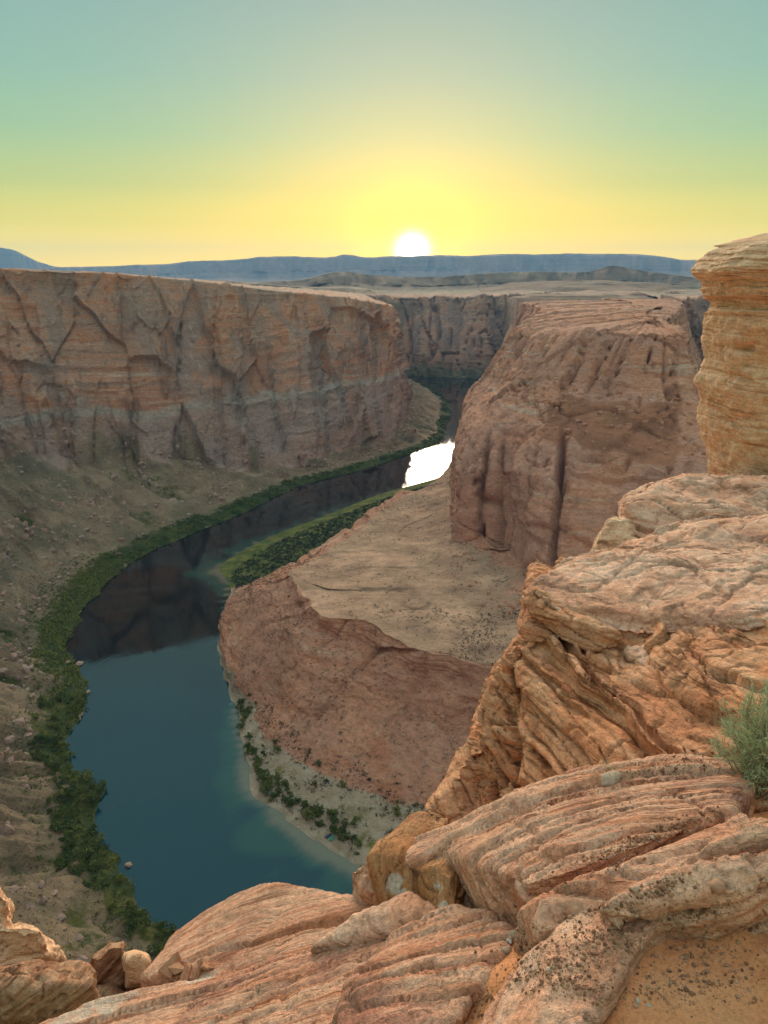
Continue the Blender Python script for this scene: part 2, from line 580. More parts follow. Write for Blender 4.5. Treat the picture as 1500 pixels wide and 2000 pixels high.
# ---- the terrace inside the bend: water, beach, slope, edge cliff, flat top, up to the butte
tc_ = [
    ((150, 1330), (140, 1300, 6), (135, 1280, 30), (132, 1270, 50), (140, 1250, 58), (170, 1230, 66)),
    ((94, 1187), (82, 1040, 6), (75, 1000, 25), (70, 975, 50), (76, 945, 58), (95, 920, 66)),
    ((-7, 1080), (25, 962, 6), Z(790, 958, 28), Z(800, 965, 55), Z(830, 985, 60), Z(885, 985, 70)),
    ((-75, 979), (-22, 905, 6), Z(733, 990, 28), Z(745, 1000, 54), Z(800, 1030, 60), Z(910, 1055, 70)),
    ((-152, 864), (-76, 800, 6), Z(648, 1050, 28), Z(664, 1062, 54), Z(780, 1090, 62), Z(950, 1080, 70)),
    ((-179, 772), (-106, 728, 6), Z(570, 1095, 28), Z(596, 1100, 55), Z(700, 1130, 64), Z(985, 1120, 70)),
    ((-160, 738), (-132, 702, 8), Z(510, 1125, 30), Z(560, 1118, 56), Z(640, 1145, 66), Z(1000, 1140, 70)),
    (Z(436, 1200, 0), Z(442, 1180, 12), Z(500, 1150, 40), Z(580, 1135, 61), Z(680, 1150, 66), Z(1010, 1155, 70)),
    (Z(428, 1265, 0), Z(436, 1235, 14), Z(515, 1190, 42), Z(605, 1172, 65), Z(690, 1160, 67), Z(1020, 1165, 70)),
    (Z(445, 1340, 0), Z(458, 1315, 11), Z(535, 1250, 40), Z(628, 1198, 67), Z(710, 1175, 68), Z(1030, 1172, 70)),
    (Z(462, 1400, 0), Z(492, 1380, 8), Z(575, 1310, 37), Z(668, 1207, 68), Z(750, 1185, 68), Z(1040, 1178, 70)),
    (Z(478, 1470, 0), Z(525, 1440, 9), Z(615, 1345, 35), Z(712, 1210, 69), Z(800, 1200, 70), Z(1050, 1182, 71)),
    (Z(492, 1535, 0), Z(590, 1490, 10), Z(690, 1370, 33), Z(770, 1246, 69), Z(850, 1222, 70), Z(1080, 1186, 72)),
    (Z(570, 1612, 0), Z(690, 1535, 12), Z(770, 1400, 32), Z(845, 1272, 69), Z(920, 1240, 70), Z(1120, 1190, 72)),
    (Z(640, 1668, 0), Z(800, 1562, 12), Z(860, 1425, 32), Z(955, 1292, 69), Z(1010, 1250, 70), Z(1170, 1190, 72)),
    (Z(720, 1705, 0), Z(910, 1580, 12), Z(970, 1440, 32), Z(1065, 1302, 69), Z(1120, 1255, 70), Z(1240, 1190, 72)),
    (Z(850, 1720, 0), Z(1050, 1590, 12), Z(1110, 1445, 32), Z(1200, 1310, 69), Z(1260, 1255, 70), Z(1340, 1190, 70)),
    (Z(1050, 1720, 0), Z(1250, 1590, 12), Z(1300, 1445, 32), Z(1380, 1310, 69), Z(1420, 1255, 70), Z(1460, 1190, 70)),
    (Z(1350, 1700, 0), Z(1500, 1580, 12), Z(1540, 1440, 32), Z(1590, 1310, 69), Z(1610, 1255, 70), Z(1620, 1190, 70)),
]
C = []
for w, k, sl, e, i1, i2 in tc_:
    w = np.array([w[0], w[1], 0.0]); k, sl, e, i1, i2 = [np.array(q, float) for q in (k, sl, e, i1, i2)]
    bch = w + (k - w) * 0.22; bch[2] = 1.6
    ft = e + (sl - e) * 0.22; ft[2] = e[2] - 0.36 * (e[2] - sl[2])
    ed = e.copy(); ed[2] -= 1.2; ed[:2] += (sl - e)[:2] * 0.05
    C.append([w, bch, k, sl, ft, ed, e, i1, i2, i2 + (i2 - i1) * 0.4])
C = outward(np.array(C))
P, s, t = loft(C, 760, [2, 8, 26, 46, 36, 30, 5, 44, 66, 16], 1)
Nn = grid_normals(P)
if Nn[400, 80, 2] < 0: Nn = -Nn
Tt = np.repeat(t[None], len(s), 0)
S2 = np.repeat(s[:, None], len(t), 1)
Y = P[..., 1]
rock = row_mask(Tt, [(3.0, 0), (3.5, .5), (4.2, .7), (5, 1), (6, 1), (6.6, 0.05), (10, 0.05)])
nose = np.exp(-((Y - 640) / 90) ** 2) * row_mask(Tt, [(1, 0), (2, 0.6), (3, .9), (6, .9), (7, 0)])
rel = cliff_relief(P, s, seed=4, amp=0.42, flute=9)
bedt = strata((P[..., 2] + 2.5 * fbm(P / 30, 3, seed=90)) / 3.2, 8)
P = P + Nn * ((rel * 0.55 + 0.9 * bedt + 2.2 * fbm(P / 22, 4, seed=91)) * np.maximum(rock, nose))[..., None]
P[..., 2] += row_mask(Tt, [(1, 0), (2, .3), (3, .8), (4, 1), (6.5, .6), (10, .8)]) * (1.0 * fbm(P / 26, 4, seed=92) + .5 * fbm(P / 6, 3, seed=93))
# a second, lower edge breaks the flat top near its front
step = sstep(-.02, .03, fbm(np.stack([P[..., 0] / 70, P[..., 1] / 70, P[..., 0] * 0], -1), 3, seed=94) - 0.12)
P[..., 2] -= 1.2 * step * row_mask(Tt, [(6.5, 0), (7, 1), (9, 1), (9.5, 0)])
P[..., :2] += (row_mask(Tt, [(0, 1), (2, .8), (3, 1), (5, 1), (6, 1), (7.5, 0)]) * 3.0 * fbm(P / 24, 4, seed=95))[..., None]
bar = sstep(700, 740, Y) * (Tt < 3.6)
sand = row_mask(Tt, [(0, 1), (2.7, 1), (3.1, .25), (3.5, 0), (10, 0)]) * (1 - bar) * (1 - np.clip(nose * 1.3, 0, 1))
talus = row_mask(Tt, [(2.6, 0), (3.4, .35), (4.6, .25), (5.2, 0), (6.2, 0), (6.6, .9), (8.2, .9), (9.2, .45), (10, .2)])
green = np.maximum(bar * row_mask(Tt, [(.95, 0), (1.15, .9), (3.2, 1), (3.6, 0)]), 0.62 * (1 - bar) * row_mask(Tt, [(1.4, 0), (2.0, .8), (2.6, .8), (3.1, 0)]) * sstep(520, 440, Y) * 0.8)
ter = link('canyon_terrace', make_mesh('canyon_terrace', P.reshape(-1, 3), grid_faces(len(s), len(t)), attrs={'talus': talus, 'green': green, 'sand': sand}), MAT_TERRACE)
tag(ter, 'flat-topped rocky terrace and sandy beach inside the river bend', kind='structure')
TER_P, TER_T = P, t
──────
# Work to do
Write out the data precisely as given, excluding the pictures.

# Answer to the task
Continue the Blender Python script for this scene: part 2, from line 580. More parts follow. Write for Blender 4.5. Treat the picture as 1500 pixels wide and 2000 pixels high.
# ---- the terrace inside the bend: water, beach, slope, edge cliff, flat top, up to the butte
tc_ = [
    ((150, 1330), (140, 1300, 6), (135, 1280, 30), (132, 1270, 50), (140, 1250, 58), (170, 1230, 66)),
    ((94, 1187), (82, 1040, 6), (75, 1000, 25), (70, 975, 50), (76, 945, 58), (95, 920, 66)),
    ((-7, 1080), (25, 962, 6), Z(790, 958, 28), Z(800, 965, 55), Z(830, 985, 60), Z(885, 985, 70)),
    ((-75, 979), (-22, 905, 6), Z(733, 990, 28), Z(745, 1000, 54), Z(800, 1030, 60), Z(910, 1055, 70)),
    ((-152, 864), (-76, 800, 6), Z(648, 1050, 28), Z(664, 1062, 54), Z(780, 1090, 62), Z(950, 1080, 70)),
    ((-179, 772), (-106, 728, 6), Z(570, 1095, 28), Z(596, 1100, 55), Z(700, 1130, 64), Z(985, 1120, 70)),
    ((-160, 738), (-132, 702, 8), Z(510, 1125, 30), Z(560, 1118, 56), Z(640, 1145, 66), Z(1000, 1140, 70)),
    (Z(436, 1200, 0), Z(442, 1180, 12), Z(500, 1150, 40), Z(580, 1135, 61), Z(680, 1150, 66), Z(1010, 1155, 70)),
    (Z(428, 1265, 0), Z(436, 1235, 14), Z(515, 1190, 42), Z(605, 1172, 65), Z(690, 1160, 67), Z(1020, 1165, 70)),
    (Z(445, 1340, 0), Z(458, 1315, 11), Z(535, 1250, 40), Z(628, 1198, 67), Z(710, 1175, 68), Z(1030, 1172, 70)),
    (Z(462, 1400, 0), Z(492, 1380, 8), Z(575, 1310, 37), Z(668, 1207, 68), Z(750, 1185, 68), Z(1040, 1178, 70)),
    (Z(478, 1470, 0), Z(525, 1440, 9), Z(615, 1345, 35), Z(712, 1210, 69), Z(800, 1200, 70), Z(1050, 1182, 71)),
    (Z(492, 1535, 0), Z(590, 1490, 10), Z(690, 1370, 33), Z(770, 1246, 69), Z(850, 1222, 70), Z(1080, 1186, 72)),
    (Z(570, 1612, 0), Z(690, 1535, 12), Z(770, 1400, 32), Z(845, 1272, 69), Z(920, 1240, 70), Z(1120, 1190, 72)),
    (Z(640, 1668, 0), Z(800, 1562, 12), Z(860, 1425, 32), Z(955, 1292, 69), Z(1010, 1250, 70), Z(1170, 1190, 72)),
    (Z(720, 1705, 0), Z(910, 1580, 12), Z(970, 1440, 32), Z(1065, 1302, 69), Z(1120, 1255, 70), Z(1240, 1190, 72)),
    (Z(850, 1720, 0), Z(1050, 1590, 12), Z(1110, 1445, 32), Z(1200, 1310, 69), Z(1260, 1255, 70), Z(1340, 1190, 70)),
    (Z(1050, 1720, 0), Z(1250, 1590, 12), Z(1300, 1445, 32), Z(1380, 1310, 69), Z(1420, 1255, 70), Z(1460, 1190, 70)),
    (Z(1350, 1700, 0), Z(1500, 1580, 12), Z(1540, 1440, 32), Z(1590, 1310, 69), Z(1610, 1255, 70), Z(1620, 1190, 70)),
]
C = []
for w, k, sl, e, i1, i2 in tc_:
    w = np.array([w[0], w[1], 0.0]); k, sl, e, i1, i2 = [np.array(q, float) for q in (k, sl, e, i1, i2)]
    bch = w + (k - w) * 0.22; bch[2] = 1.6
    ft = e + (sl - e) * 0.22; ft[2] = e[2] - 0.36 * (e[2] - sl[2])
    ed = e.copy(); ed[2] -= 1.2; ed[:2] += (sl - e)[:2] * 0.05
    C.append([w, bch, k, sl, ft, ed, e, i1, i2, i2 + (i2 - i1) * 0.4])
C = outward(np.array(C))
P, s, t = loft(C, 760, [2, 8, 26, 46, 36, 30, 5, 44, 66, 16], 1)
Nn = grid_normals(P)
if Nn[400, 80, 2] < 0: Nn = -Nn
Tt = np.repeat(t[None], len(s), 0)
S2 = np.repeat(s[:, None], len(t), 1)
Y = P[..., 1]
rock = row_mask(Tt, [(3.0, 0), (3.5, .5), (4.2, .7), (5, 1), (6, 1), (6.6, 0.05), (10, 0.05)])
nose = np.exp(-((Y - 640) / 90) ** 2) * row_mask(Tt, [(1, 0), (2, 0.6), (3, .9), (6, .9), (7, 0)])
rel = cliff_relief(P, s, seed=4, amp=0.42, flute=9)
bedt = strata((P[..., 2] + 2.5 * fbm(P / 30, 3, seed=90)) / 3.2, 8)
P = P + Nn * ((rel * 0.55 + 0.9 * bedt + 2.2 * fbm(P / 22, 4, seed=91)) * np.maximum(rock, nose))[..., None]
P[..., 2] += row_mask(Tt, [(1, 0), (2, .3), (3, .8), (4, 1), (6.5, .6), (10, .8)]) * (1.0 * fbm(P / 26, 4, seed=92) + .5 * fbm(P / 6, 3, seed=93))
# a second, lower edge breaks the flat top near its front
step = sstep(-.02, .03, fbm(np.stack([P[..., 0] / 70, P[..., 1] / 70, P[..., 0] * 0], -1), 3, seed=94) - 0.12)
P[..., 2] -= 1.2 * step * row_mask(Tt, [(6.5, 0), (7, 1), (9, 1), (9.5, 0)])
P[..., :2] += (row_mask(Tt, [(0, 1), (2, .8), (3, 1), (5, 1), (6, 1), (7.5, 0)]) * 3.0 * fbm(P / 24, 4, seed=95))[..., None]
bar = sstep(700, 740, Y) * (Tt < 3.6)
sand = row_mask(Tt, [(0, 1), (2.7, 1), (3.1, .25), (3.5, 0), (10, 0)]) * (1 - bar) * (1 - np.clip(nose * 1.3, 0, 1))
talus = row_mask(Tt, [(2.6, 0), (3.4, .35), (4.6, .25), (5.2, 0), (6.2, 0), (6.6, .9), (8.2, .9), (9.2, .45), (10, .2)])
green = np.maximum(bar * row_mask(Tt, [(.95, 0), (1.15, .9), (3.2, 1), (3.6, 0)]), 0.62 * (1 - bar) * row_mask(Tt, [(1.4, 0), (2.0, .8), (2.6, .8), (3.1, 0)]) * sstep(520, 440, Y) * 0.8)
ter = link('canyon_terrace', make_mesh('canyon_terrace', P.reshape(-1, 3), grid_faces(len(s), len(t)), attrs={'talus': talus, 'green': green, 'sand': sand}), MAT_TERRACE)
tag(ter, 'flat-topped rocky terrace and sandy beach inside the river bend', kind='structure')
TER_P, TER_T = P, t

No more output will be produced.